Ananda Sampaio*
Nasci
em Teresina, capital do Piauí, geralmente surrupiada da geografia do Brasil.
Talvez porque brasileiro tenha mesmo a memória curta. Para mim, não é à toa que
a cidade tem nome de mulher. E um duplo: Teresa Cristina — junção de dois nomes
da terceira e última imperatriz do Brasil. Sendo a única capital do nordeste
que não tem mar, mas que tem as mais altas temperaturas. Sendo por esse motivo
uma cidade seletiva, quem não gosta de sol não pisa os pés em Teresina.
Em
1987, meu pai passou no concurso do Banco do Brasil e fomos para o interior do
Maranhão, de lá para União e depois para Brasília. O tempo passou e ele dizia peremptoriamente:
— quero voltar para Teresina. Os cabelos começaram a cair, a tez ficou cada
vez menos bronzeada e no topo da cabeça formou-se um mapa, onde os cabelos não
mais cresciam. Eu passava os dedos e o couro não tinha mais poros, estava liso,
infértil. Aprendi que aquele era o mapa da saudade. Sempre ouvi dizer que os
cães definham de saudade, depois disso aprendi que as pessoas também.
Brasília,
cidade cara, para um simples bancário com duas filhas e esposa tudo era
inacessível. Íamos muito pouco ao cinema, quando íamos era um dia para não
esquecermos, assim como se acumulavam as dívidas se acumula a saudade.

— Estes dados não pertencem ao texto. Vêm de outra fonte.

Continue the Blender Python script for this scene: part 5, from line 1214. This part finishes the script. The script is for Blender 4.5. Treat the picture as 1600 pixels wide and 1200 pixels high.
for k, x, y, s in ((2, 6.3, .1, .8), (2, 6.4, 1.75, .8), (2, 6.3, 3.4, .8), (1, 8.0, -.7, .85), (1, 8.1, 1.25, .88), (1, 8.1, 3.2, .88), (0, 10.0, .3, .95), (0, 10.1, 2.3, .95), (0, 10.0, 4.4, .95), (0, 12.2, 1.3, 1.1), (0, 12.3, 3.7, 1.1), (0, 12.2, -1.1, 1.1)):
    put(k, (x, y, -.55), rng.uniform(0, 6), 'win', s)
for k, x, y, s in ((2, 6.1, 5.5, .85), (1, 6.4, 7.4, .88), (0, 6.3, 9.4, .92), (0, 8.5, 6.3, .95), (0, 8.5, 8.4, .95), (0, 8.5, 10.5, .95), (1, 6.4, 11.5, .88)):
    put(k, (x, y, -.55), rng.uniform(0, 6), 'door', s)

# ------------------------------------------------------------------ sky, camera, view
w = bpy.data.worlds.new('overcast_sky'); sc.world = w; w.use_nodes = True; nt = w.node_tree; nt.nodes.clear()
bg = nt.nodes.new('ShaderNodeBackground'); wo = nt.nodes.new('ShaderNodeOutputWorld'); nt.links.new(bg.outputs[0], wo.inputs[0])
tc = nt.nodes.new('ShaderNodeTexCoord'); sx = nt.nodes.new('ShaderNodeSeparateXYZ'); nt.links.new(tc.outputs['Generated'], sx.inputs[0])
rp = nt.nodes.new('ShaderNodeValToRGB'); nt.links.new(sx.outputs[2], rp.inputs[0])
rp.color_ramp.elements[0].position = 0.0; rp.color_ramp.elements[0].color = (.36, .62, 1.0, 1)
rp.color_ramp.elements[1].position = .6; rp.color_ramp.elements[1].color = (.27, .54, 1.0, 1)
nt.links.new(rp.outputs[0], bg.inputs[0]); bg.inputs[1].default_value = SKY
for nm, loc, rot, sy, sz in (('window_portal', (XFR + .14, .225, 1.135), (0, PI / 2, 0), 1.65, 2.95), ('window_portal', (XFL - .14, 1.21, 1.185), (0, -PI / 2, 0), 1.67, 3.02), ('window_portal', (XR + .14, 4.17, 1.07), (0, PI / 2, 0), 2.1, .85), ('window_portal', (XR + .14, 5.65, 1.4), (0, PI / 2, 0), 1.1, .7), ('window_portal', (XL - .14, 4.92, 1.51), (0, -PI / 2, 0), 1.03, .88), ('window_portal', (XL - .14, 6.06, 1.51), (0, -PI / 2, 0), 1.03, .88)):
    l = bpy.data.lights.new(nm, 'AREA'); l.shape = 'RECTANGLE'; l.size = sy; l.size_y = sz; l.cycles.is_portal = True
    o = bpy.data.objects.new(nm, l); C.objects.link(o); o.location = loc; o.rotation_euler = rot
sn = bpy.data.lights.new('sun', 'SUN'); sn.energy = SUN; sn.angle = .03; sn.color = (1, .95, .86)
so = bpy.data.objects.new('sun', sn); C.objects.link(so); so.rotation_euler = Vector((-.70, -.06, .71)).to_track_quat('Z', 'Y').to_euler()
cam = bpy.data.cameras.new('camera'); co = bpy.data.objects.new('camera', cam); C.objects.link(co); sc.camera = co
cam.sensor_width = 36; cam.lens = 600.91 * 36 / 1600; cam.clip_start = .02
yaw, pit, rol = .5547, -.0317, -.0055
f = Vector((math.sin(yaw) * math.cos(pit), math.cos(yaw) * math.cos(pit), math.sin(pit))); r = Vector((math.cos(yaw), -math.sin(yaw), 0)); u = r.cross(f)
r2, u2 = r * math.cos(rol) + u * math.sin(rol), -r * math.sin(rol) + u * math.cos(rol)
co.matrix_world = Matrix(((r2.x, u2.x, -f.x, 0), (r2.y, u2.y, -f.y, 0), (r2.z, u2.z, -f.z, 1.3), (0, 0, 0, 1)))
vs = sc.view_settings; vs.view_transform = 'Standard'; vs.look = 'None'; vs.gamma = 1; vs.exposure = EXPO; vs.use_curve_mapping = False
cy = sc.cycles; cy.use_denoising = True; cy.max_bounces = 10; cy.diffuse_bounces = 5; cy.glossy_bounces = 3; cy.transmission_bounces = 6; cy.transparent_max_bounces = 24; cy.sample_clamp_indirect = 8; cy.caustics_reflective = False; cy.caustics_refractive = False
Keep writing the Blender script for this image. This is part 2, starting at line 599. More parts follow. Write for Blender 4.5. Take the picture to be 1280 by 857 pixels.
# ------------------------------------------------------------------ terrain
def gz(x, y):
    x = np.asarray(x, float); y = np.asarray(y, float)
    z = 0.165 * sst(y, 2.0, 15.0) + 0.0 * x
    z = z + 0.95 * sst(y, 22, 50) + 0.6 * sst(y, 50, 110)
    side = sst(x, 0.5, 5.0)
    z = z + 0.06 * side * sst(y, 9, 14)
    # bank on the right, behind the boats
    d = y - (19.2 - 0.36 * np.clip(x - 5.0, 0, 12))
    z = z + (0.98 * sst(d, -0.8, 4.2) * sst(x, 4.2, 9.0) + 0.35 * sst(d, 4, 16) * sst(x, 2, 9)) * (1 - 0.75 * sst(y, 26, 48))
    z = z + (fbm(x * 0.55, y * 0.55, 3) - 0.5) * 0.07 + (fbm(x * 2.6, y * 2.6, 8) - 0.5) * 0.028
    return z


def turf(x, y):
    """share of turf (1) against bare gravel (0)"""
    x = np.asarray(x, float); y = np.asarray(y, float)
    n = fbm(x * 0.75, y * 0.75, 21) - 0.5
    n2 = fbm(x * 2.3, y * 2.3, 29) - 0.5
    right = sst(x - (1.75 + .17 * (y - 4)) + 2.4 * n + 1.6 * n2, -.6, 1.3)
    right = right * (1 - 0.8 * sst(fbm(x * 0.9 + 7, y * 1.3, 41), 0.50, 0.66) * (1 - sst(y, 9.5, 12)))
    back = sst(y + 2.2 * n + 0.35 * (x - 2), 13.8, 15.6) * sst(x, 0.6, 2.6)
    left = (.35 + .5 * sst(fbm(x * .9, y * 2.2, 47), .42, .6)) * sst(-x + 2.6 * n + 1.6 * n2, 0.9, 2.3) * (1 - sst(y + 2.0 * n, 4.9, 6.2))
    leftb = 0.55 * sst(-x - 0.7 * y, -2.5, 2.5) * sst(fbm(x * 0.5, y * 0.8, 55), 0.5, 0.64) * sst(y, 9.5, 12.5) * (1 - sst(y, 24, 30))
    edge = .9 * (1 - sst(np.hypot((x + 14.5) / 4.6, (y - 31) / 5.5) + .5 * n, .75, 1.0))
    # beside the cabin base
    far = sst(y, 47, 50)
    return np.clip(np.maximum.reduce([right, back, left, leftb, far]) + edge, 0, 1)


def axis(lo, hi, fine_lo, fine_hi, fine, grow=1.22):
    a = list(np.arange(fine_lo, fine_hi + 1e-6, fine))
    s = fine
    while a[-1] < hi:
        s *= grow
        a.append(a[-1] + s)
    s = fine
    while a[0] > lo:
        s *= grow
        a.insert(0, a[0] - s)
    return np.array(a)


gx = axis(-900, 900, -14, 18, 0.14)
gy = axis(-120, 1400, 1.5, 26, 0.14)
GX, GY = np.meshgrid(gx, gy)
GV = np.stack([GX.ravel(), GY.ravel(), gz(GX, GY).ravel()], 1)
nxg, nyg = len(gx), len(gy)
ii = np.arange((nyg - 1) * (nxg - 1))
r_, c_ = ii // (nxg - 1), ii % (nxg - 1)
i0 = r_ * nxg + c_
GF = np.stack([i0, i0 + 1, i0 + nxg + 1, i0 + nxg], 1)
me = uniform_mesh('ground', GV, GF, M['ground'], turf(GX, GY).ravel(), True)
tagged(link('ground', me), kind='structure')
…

Telefonemas sempre após as dez horas da noite, interurbano era mais barato, e a
voz das minhas avós do outro lado. “Por aqui tá tudo bem, minha filha e
vocês?” — sempre que ouvia a voz delas sabia que algo estava mesmo fora de
órbita. Que nós gravitávamos num habitat que não era mesmo nosso. Aí batia a
saudade dos primos, a casa da vovó sempre barulhenta porque estávamos lá e a
comida? Sim, a comida. O creme de galinha, a vitamina de mamão, laranja e
banana e o pudim de leite. Tudo isso estava subscrito no item saudade do meu dicionário.
No
final do ano eles sempre faziam um esforço e mandavam eu e minha irmã de ônibus
para passarmos o natal e ano novo com a família. Dois dias e uma noite de
viagem. Tanta gente feliz ia sacolejando naquele ônibus, a ansiedade estava no
ar, aquela certeza da aproximação quanto mais os pneus comiam asfalto. Tínhamos
saudade do nordeste, porque tem uma coisa que só o nordeste dá — aconchego.
Vínhamos
sempre contando os minutos. Enquanto em Brasília, tão urbanizada e modernizada,
a fala era pronunciada até o último fonema. Nós, do Piauí, engolíamos os
gerúndios, porque, segundo os amigos brasilienses, falávamos cantando. O que
para nós não era nenhuma marca, passou a ser quando nos refugiamos naquele
outro território. Desde então achei bonito dizer que sou de uma terra que as
pessoas falam cantando. Não me abstenho mais do meu sotaque, pensei.
Minha
mãe dizia: calma! Espera mais um pouco antes de voltarmos. E meu pai dizia
repetidamente: quero ir-me embora para Teresina. Não tinha jeito, a vida estava
difícil. Não criamos resistência à saudade como as bactérias criam pelos
antibióticos. A saudade está mais pra traça, que vai roendo e deixando buracos
na alma. E se você olhar por dentro desses buracos enxergará o lugar que
amamos, como um oásis ou a terra prometida contida ali.
Eu
também amava Teresina. Sonhava em voltar, estudar na mesma escola que meus
primos e todas as coisas que se perderam com a quilometragem que tivemos que
percorrer. Brasília foi boa conosco, nos deu bons amigos, boas histórias e nos
ensinou o valor que a nossa terra tinha pra nós. Porque mesmo que áspera, seca,
ela sempre nos reservou um tonel de amor.